Seâlibî’nin (ö. 429/1038) Ğureru ahbâr-i mulûki’l-Furs ve siyerihim adlı eseriyle Câhîz’e ait olduğu söylenen Kitâbu’t-tâc fî ahbâri’l-mulûk gibi ki­taplarda Pehleviceden Arapçaya çevrilmiş birtakım öğütler aktarılırxix. Bazı araştırmalarda, ahlakî tavsiyeler, hikmetli sözler, dinî ve ahlakî temellere da­yalı öğütler içeren Pendnâme, Nasîhatnâme ya da Enderznâme adı verilen eserlerin İslâm sonrası ilk devirlerde oluşturulduğu kaydedilse de, kökenleri ve ilk şekillerinin İslâm öncesi çağlarda yaşamış İran toplumlarına kadar git­tiği, içeriklerinin çok eski çağlarda oluştuğu ve bunlarda işlenen temaların eski İran geleneklerinde yer aldığında şüphe yoktur.
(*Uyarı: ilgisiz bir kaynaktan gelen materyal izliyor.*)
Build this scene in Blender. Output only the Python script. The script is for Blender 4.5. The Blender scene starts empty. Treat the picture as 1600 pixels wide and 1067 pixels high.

Öğüt konulu, bir kısmı Pehlevice orijinalleri, bir bölümü de Farsça, Arapça, İngilizce çevirileriyle günümüze gelmiş metinler arasında; Enderz-i Âzerpâd Mihrespendân, Enderz-i Zerduşt Peser-i Âzerpâd, Enderz-i Bozorgmihr, Enderz-i Nûşîrevân, Enderz-i Husrev Kubâd vb. klasik eserler ilk sıralarda yer alırxx.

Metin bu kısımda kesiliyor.